Acetylene hydrogenation over Ni-Cu nanoparticles supported on silica prepared by aqueous hydrazine reduction.

Non conventional nickel (1%) and nickel (1%)-copper (0.2-0.75%) catalysts supported on silica, prepared by aqueous hydrazine reduction of nickel acetate at 70 degrees C, were studied in acetylene hydrogenation, mainly at 60 degrees C. The obtained results show that the metal dispersion decreases whereas the conversion passes through a maximum with increasing copper content. The reaction produces ethylene, benzene, ethane, n-butane, small amounts of higher hydrocarbons and a paraffinic product.
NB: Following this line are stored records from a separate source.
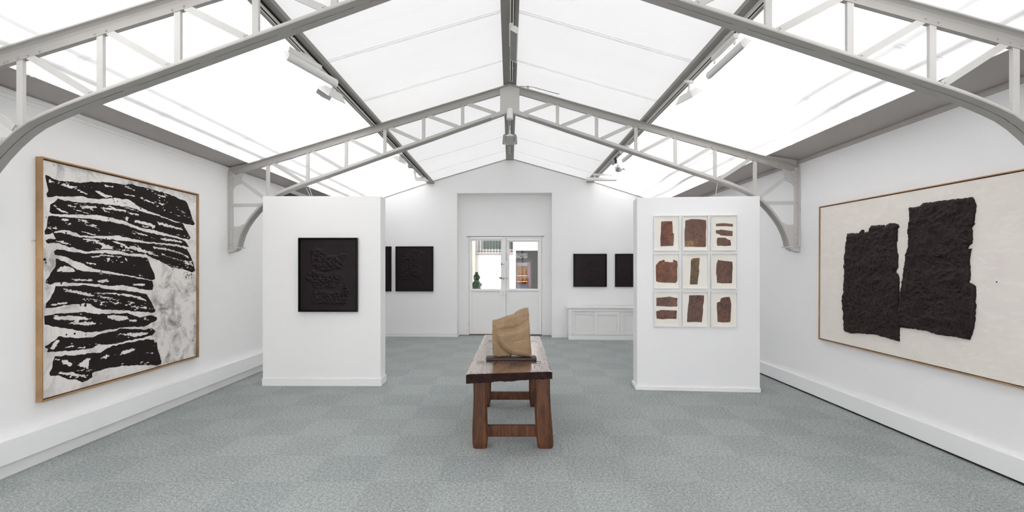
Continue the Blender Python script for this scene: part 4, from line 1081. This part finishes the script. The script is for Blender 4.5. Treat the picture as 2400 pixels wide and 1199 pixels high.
# ------------------------------------------------------------------ the carved stone on its plinth
ST = empty('stone_sculpture', (0.0, 4.43, 0.75), 0, 'ochre sandstone fragment with a carved swelling curve, mounted on a thin dark wooden plinth', 'sculpture')
m = MB(); m.box(-0.219, 0.245, 0, 0.125, 0.0, 0.0245); m.build('plinth', PLINTH, ST, bevel=0.002)
def s_pt(a, b): return ((1060+a/3.074-1195)*0.003963, 1.6-(690+b/3.074-627)*0.003963-0.75)
SO = [(290,188),(330,178),(400,153),(440,143),(465,122),(500,105),(535,96),(548,98),(552,160),(558,260),(562,330),(570,405),(568,443),(520,441),(470,434),(440,430),(400,436),(330,446),(318,440),(292,428),(289,300)]
def stone_h(x, z, d):
    a = (x/0.003963+1195-1060)*3.074; b = ((1.6-0.75-z)/0.003963+627-690)*3.074
    # swelling form: inside the curve that runs from upper right, round the left, down to the lower right
    P = [(545,190),(500,225),(450,248),(390,255),(345,262),(325,285),(330,330),(355,375),(395,412),(430,428),(480,436),(575,450),(575,185)]
    s_ = sdf(a, b, P)
    h = 0.030*np.clip(s_/30.0, 0, 1)**0.6
    # hollow just outside the curve, deepest at lower left
    h = h - 0.012*np.exp(-((s_+10)/13.0)**2)
    # crease
    cr = np.exp(-((b-(330-0.25*(a-450)))/7.0)**2)*np.exp(-((a-475)/30.0)**2)
    h = h - 0.012*cr - 0.010*np.clip((b-300)/140, 0, 1)*np.clip((420-a)/130, 0, 1)
    h = h + 0.004*(fbm(x*30, z*30, 4, 3)-0.5) + 0.002*(fbm(x*120, z*120, 2, 6)-0.5)
    rim = np.clip(d/0.012, 0, 1)
    top = np.clip((b-(190-0.36*(a-290)))/26.0, 0, 1)
    return 0.045 + h - 0.012*(1-rim)**2 - 0.045*(1-top)**1.2*(0.6+0.8*fbm(x*45, z*45, 3, 12))
relief_sheet('stone', STONE, ST, [s_pt(*p) for p in SO], 0.0028, stone_h, 0.045, 0.0025, 60, 4, 0.062)
m = MB(); m.tube([(0.006, 0.06, 0.02), (0.006, 0.06, 0.075)], 0.0045, 8); m.build('mounting_pin', BLACKM, ST)

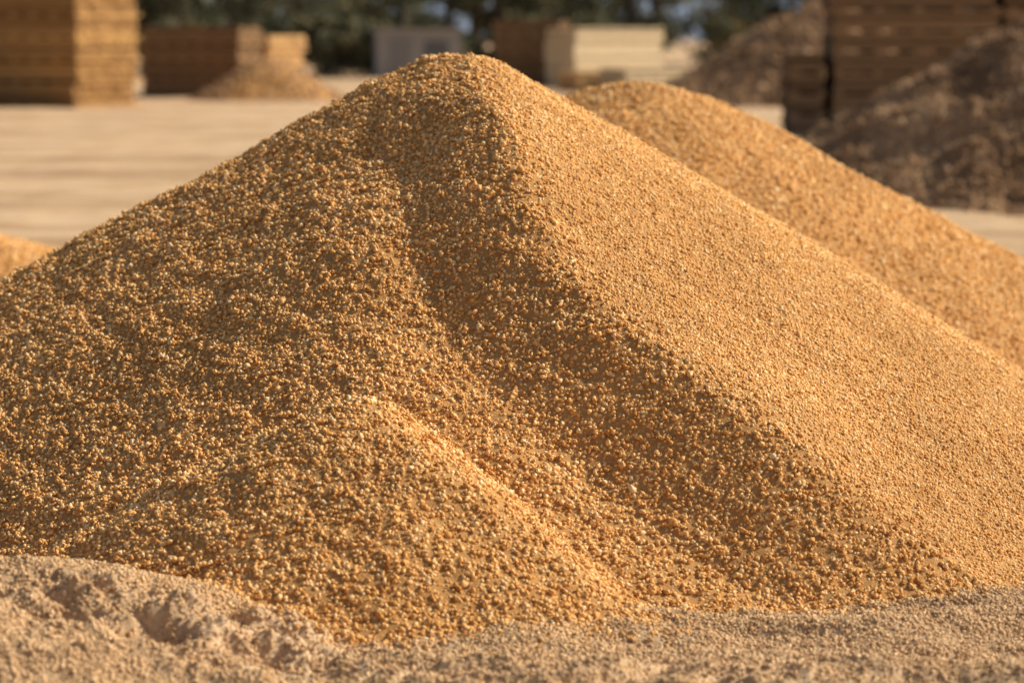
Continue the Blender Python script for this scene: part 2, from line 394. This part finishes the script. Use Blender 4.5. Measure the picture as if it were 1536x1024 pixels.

Ethylene and benzene are rather low temperature products (below 80 degrees C) whereas the saturated hydrocarbons, mainly ethane, are rather formed at higher temperature. The presence of water in the feed gas changed the catalyst performances. The carbonaceous deposit during acetylene hydrogenation was studied by means of temperature programmed surface reaction (TPSR). Analysis of the results obtained showed that the changes observed in conversion/selectivity may be correlated with changes in Ni-Cu interactions, chemisorption equilibria or/and coke deposit. A comparative study of classical/non classical Ni/SiO2 catalysts is reported.